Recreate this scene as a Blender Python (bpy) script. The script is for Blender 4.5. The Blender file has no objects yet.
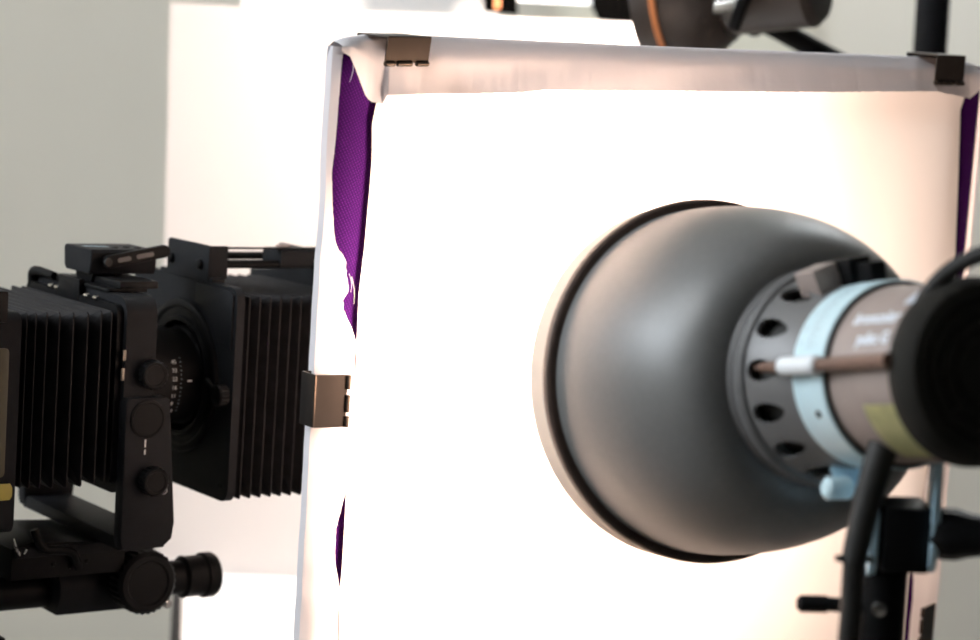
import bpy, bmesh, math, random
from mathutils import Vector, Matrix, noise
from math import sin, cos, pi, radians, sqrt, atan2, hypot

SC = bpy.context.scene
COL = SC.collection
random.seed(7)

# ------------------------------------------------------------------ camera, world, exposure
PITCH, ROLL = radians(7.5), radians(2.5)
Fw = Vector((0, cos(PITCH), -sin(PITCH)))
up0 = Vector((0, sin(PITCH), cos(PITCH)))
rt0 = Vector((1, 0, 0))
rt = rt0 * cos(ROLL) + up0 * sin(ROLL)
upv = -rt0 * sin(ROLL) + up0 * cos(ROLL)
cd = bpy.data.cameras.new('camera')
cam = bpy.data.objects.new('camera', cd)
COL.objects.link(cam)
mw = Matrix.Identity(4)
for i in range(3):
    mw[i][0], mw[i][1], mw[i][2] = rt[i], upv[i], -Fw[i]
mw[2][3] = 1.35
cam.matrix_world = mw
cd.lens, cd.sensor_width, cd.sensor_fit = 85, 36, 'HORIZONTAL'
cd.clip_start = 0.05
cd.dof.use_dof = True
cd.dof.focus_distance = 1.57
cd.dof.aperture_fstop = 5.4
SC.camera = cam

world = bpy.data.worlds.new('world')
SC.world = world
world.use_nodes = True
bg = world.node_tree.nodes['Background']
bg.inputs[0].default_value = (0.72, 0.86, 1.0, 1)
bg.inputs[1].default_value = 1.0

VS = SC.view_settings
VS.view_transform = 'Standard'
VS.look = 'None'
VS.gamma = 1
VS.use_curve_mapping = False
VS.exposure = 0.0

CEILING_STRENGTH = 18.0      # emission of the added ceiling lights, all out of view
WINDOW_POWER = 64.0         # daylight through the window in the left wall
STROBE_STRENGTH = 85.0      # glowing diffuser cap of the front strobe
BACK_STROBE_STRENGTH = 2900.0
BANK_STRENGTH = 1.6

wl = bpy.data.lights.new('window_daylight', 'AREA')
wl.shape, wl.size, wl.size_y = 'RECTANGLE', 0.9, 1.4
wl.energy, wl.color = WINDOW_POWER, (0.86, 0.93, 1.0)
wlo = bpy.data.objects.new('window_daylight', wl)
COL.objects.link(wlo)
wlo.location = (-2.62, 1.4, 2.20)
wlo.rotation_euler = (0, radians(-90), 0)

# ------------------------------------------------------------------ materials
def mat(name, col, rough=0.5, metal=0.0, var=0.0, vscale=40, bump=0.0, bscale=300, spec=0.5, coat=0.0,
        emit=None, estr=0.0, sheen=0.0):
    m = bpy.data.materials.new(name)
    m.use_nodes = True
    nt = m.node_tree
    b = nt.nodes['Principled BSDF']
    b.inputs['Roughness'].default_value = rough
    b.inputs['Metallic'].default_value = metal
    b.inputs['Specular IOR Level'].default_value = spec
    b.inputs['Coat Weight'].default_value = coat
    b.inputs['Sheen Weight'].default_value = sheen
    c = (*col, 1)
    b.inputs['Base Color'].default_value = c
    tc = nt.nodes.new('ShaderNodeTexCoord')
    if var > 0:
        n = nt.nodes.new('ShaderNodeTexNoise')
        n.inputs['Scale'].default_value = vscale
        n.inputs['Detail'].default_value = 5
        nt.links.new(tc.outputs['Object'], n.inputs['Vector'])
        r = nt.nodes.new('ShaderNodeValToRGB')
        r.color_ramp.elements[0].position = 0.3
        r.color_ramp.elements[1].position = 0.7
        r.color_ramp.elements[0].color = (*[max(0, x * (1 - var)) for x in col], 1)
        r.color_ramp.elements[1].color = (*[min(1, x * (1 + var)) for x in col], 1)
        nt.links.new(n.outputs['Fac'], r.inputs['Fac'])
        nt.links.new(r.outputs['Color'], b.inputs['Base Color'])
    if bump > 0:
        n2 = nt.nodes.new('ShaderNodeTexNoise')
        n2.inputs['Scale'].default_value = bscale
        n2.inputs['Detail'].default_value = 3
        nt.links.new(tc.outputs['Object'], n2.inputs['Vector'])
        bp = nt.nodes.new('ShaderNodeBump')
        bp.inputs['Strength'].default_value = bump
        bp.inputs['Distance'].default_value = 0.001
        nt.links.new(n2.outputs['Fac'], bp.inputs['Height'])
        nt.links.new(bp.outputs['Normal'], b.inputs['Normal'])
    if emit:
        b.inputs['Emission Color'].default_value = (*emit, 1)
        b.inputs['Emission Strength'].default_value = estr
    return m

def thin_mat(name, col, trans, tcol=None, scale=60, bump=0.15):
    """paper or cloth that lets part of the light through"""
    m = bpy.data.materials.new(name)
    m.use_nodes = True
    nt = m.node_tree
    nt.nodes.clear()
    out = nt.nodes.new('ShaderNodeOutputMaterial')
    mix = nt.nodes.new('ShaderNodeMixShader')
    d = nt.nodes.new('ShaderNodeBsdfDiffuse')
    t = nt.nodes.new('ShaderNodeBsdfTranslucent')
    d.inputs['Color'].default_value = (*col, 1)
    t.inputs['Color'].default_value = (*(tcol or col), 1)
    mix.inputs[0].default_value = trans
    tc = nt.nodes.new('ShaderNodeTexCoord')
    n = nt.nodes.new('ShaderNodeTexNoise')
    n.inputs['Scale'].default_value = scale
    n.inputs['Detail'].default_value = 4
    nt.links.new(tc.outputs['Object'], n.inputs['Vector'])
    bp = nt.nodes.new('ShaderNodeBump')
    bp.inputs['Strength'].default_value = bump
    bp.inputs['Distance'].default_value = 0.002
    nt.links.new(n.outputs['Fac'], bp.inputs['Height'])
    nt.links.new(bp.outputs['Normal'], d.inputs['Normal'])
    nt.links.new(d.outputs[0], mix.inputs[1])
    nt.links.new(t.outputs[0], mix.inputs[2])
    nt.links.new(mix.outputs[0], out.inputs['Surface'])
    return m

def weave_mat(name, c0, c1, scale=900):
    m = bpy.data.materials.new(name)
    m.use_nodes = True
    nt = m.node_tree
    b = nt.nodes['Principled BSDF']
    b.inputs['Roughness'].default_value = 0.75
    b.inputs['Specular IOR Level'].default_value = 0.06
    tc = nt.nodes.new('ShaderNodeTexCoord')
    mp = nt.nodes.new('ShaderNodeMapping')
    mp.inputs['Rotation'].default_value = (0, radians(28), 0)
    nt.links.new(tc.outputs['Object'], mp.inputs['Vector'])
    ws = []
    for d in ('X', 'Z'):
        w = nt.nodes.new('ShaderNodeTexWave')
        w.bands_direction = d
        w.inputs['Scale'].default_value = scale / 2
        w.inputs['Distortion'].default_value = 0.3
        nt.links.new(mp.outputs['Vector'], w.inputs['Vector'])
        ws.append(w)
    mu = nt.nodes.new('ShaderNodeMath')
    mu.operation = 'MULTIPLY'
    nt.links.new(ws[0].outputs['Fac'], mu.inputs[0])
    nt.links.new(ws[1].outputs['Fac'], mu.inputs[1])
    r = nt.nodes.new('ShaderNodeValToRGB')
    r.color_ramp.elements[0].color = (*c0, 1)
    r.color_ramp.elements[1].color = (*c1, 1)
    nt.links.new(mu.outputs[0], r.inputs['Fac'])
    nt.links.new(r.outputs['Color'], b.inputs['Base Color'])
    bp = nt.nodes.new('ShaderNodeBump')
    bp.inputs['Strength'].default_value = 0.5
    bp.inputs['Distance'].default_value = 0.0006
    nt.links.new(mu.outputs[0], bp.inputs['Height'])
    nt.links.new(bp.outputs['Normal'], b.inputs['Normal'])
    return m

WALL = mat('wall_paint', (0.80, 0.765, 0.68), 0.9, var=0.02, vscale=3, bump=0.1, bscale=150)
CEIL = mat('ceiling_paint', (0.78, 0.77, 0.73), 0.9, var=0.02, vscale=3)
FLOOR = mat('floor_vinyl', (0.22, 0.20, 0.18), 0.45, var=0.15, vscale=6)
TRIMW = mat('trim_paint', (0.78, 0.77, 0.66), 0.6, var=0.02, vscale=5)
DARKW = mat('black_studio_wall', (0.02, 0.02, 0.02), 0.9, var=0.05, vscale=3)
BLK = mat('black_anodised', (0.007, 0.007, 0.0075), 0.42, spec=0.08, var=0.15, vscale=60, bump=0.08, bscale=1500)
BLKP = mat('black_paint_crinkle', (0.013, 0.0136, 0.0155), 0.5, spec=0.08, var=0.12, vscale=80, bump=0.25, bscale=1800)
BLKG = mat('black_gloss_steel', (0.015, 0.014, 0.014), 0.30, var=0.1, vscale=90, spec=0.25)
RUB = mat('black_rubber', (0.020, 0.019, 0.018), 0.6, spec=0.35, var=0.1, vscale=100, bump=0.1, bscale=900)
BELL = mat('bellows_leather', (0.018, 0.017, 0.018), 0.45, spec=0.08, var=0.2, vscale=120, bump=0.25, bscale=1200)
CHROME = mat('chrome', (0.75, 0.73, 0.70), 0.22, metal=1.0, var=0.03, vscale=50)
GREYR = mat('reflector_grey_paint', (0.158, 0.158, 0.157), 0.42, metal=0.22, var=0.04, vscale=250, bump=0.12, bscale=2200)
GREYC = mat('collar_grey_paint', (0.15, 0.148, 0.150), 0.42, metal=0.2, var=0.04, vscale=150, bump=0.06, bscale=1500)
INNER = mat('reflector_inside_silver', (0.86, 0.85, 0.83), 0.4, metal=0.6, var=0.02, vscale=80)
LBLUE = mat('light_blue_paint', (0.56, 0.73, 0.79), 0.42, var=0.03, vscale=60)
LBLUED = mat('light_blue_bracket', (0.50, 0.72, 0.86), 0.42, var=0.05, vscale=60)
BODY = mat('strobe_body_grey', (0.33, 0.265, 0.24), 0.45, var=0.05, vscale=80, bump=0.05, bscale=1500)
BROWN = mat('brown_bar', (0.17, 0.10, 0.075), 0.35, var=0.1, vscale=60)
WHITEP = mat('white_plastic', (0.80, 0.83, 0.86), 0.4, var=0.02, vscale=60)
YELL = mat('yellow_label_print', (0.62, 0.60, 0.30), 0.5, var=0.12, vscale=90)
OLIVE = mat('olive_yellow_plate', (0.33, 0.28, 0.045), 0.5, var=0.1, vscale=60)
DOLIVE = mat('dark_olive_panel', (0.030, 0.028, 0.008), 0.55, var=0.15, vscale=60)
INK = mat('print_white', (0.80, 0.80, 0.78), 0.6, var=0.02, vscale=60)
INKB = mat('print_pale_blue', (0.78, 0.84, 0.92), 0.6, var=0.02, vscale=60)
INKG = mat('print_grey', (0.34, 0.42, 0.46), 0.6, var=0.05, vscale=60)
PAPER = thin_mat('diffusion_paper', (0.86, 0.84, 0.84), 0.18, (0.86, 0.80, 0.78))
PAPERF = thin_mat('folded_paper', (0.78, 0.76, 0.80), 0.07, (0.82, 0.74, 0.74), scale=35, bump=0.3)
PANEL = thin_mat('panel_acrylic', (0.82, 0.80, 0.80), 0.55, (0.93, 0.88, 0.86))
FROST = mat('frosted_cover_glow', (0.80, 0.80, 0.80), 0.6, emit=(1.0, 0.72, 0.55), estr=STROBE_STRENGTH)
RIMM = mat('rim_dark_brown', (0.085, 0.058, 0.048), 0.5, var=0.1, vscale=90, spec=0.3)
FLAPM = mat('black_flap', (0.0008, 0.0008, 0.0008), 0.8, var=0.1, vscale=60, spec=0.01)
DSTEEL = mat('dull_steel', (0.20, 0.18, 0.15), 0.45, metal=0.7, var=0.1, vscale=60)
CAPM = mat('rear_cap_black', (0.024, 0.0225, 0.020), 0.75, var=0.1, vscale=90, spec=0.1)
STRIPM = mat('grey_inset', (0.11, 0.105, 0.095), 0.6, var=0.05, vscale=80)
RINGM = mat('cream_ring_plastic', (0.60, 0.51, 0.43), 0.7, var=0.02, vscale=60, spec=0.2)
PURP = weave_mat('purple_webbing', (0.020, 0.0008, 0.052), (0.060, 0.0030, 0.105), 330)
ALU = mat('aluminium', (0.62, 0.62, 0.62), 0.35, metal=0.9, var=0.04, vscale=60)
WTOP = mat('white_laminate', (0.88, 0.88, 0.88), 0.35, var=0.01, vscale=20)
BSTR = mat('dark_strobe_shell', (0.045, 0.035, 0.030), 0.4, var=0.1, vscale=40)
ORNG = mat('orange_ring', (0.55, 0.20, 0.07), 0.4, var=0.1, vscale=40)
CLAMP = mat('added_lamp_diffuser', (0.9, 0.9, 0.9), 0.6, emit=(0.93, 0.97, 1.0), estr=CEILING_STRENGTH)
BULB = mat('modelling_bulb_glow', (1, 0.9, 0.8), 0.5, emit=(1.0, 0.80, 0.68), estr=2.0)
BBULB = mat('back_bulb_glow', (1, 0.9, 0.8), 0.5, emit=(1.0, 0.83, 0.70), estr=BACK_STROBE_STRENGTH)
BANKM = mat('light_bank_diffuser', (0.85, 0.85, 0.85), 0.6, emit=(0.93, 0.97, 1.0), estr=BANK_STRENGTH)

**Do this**
Exactly reproduce the run of lines from the start of the listing through the line with "SC.camera = cam", inclusive; pictures are not copied.

**Answer in full**
Recreate this scene as a Blender Python (bpy) script. The script is for Blender 4.5. The Blender file has no objects yet.
import bpy, bmesh, math, random
from mathutils import Vector, Matrix, noise
from math import sin, cos, pi, radians, sqrt, atan2, hypot

SC = bpy.context.scene
COL = SC.collection
random.seed(7)

# ------------------------------------------------------------------ camera, world, exposure
PITCH, ROLL = radians(7.5), radians(2.5)
Fw = Vector((0, cos(PITCH), -sin(PITCH)))
up0 = Vector((0, sin(PITCH), cos(PITCH)))
rt0 = Vector((1, 0, 0))
rt = rt0 * cos(ROLL) + up0 * sin(ROLL)
upv = -rt0 * sin(ROLL) + up0 * cos(ROLL)
cd = bpy.data.cameras.new('camera')
cam = bpy.data.objects.new('camera', cd)
COL.objects.link(cam)
mw = Matrix.Identity(4)
for i in range(3):
    mw[i][0], mw[i][1], mw[i][2] = rt[i], upv[i], -Fw[i]
mw[2][3] = 1.35
cam.matrix_world = mw
cd.lens, cd.sensor_width, cd.sensor_fit = 85, 36, 'HORIZONTAL'
cd.clip_start = 0.05
cd.dof.use_dof = True
cd.dof.focus_distance = 1.57
cd.dof.aperture_fstop = 5.4
SC.camera = cam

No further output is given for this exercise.